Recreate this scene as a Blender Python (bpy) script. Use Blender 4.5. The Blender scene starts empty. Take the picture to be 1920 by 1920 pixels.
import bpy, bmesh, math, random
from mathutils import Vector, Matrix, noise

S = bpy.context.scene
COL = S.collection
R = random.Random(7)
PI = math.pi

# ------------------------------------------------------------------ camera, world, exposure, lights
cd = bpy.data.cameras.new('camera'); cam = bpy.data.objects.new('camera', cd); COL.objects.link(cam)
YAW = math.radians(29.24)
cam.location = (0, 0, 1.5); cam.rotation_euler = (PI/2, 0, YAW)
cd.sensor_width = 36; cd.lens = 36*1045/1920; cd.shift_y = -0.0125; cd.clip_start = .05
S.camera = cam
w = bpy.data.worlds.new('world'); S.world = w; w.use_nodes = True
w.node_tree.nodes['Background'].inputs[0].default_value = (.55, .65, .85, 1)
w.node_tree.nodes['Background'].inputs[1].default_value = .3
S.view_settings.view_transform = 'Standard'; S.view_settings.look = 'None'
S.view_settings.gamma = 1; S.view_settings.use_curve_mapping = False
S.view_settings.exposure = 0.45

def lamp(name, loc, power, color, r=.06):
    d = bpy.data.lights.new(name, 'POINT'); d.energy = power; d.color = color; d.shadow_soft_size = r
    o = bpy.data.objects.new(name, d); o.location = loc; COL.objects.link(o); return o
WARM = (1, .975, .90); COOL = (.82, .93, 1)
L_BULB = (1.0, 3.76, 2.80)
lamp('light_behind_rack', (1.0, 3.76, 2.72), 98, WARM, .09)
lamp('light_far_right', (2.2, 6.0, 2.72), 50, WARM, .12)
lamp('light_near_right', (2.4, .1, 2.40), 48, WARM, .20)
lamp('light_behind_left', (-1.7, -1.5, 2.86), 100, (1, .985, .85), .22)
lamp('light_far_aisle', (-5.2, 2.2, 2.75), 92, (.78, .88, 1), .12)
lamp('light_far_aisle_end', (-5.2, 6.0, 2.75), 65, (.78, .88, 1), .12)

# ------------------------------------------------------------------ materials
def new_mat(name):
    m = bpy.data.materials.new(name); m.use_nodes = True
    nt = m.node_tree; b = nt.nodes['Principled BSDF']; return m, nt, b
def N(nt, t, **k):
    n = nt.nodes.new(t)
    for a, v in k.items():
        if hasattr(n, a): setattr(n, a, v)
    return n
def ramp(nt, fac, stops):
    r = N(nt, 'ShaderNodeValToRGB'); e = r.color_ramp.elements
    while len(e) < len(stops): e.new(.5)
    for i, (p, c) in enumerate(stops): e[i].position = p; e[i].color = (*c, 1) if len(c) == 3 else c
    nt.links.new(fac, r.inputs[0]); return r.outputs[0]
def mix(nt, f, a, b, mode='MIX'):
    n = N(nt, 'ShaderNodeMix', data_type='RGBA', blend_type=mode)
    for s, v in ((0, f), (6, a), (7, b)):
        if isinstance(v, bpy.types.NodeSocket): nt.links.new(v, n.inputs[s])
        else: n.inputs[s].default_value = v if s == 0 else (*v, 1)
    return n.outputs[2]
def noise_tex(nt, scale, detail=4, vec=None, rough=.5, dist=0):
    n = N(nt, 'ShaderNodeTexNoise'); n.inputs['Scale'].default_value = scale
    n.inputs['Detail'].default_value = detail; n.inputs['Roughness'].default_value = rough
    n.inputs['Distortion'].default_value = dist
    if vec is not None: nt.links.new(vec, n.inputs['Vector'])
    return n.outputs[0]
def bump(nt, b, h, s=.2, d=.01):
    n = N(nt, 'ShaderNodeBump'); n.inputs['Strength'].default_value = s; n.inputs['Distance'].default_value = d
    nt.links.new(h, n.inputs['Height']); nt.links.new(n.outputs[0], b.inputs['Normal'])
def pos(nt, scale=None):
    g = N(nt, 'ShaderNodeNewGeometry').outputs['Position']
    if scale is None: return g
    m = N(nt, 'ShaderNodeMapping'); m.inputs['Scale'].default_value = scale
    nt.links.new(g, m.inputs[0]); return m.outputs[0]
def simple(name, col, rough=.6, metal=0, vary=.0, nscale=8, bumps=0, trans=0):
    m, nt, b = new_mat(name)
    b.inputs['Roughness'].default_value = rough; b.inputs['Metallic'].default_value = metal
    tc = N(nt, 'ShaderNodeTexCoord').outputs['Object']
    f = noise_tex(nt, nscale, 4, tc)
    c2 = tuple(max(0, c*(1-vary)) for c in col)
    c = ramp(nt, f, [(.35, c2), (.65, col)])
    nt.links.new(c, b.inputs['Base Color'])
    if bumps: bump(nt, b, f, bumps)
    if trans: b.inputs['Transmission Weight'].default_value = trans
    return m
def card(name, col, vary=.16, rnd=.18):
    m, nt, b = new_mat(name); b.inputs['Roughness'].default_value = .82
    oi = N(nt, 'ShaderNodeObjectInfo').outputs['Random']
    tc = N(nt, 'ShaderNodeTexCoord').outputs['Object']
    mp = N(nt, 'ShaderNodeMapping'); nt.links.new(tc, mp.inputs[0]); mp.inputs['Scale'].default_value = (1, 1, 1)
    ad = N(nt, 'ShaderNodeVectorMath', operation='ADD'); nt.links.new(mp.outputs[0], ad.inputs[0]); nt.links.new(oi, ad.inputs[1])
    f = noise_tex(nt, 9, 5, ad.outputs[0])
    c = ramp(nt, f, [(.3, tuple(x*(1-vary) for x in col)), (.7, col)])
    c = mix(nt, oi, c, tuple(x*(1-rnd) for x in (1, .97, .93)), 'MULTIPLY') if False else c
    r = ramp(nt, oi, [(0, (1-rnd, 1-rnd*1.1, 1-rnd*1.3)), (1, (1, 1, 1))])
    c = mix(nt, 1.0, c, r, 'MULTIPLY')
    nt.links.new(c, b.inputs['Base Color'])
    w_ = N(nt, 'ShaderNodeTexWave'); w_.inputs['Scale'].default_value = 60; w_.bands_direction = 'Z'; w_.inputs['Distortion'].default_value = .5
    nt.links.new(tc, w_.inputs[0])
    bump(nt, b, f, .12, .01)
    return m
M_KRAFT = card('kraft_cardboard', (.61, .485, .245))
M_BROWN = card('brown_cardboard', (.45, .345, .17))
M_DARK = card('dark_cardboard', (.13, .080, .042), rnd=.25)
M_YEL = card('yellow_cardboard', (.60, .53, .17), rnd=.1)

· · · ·

Starting at the line that contains "M_DARK = card('dark_cardboard', (.13, .080, .042), rnd=.25)", print every line through the end of the listing, word for word. Leave out all the rest.

M_DARK = card('dark_cardboard', (.13, .080, .042), rnd=.25)
M_YEL = card('yellow_cardboard', (.60, .53, .17), rnd=.1)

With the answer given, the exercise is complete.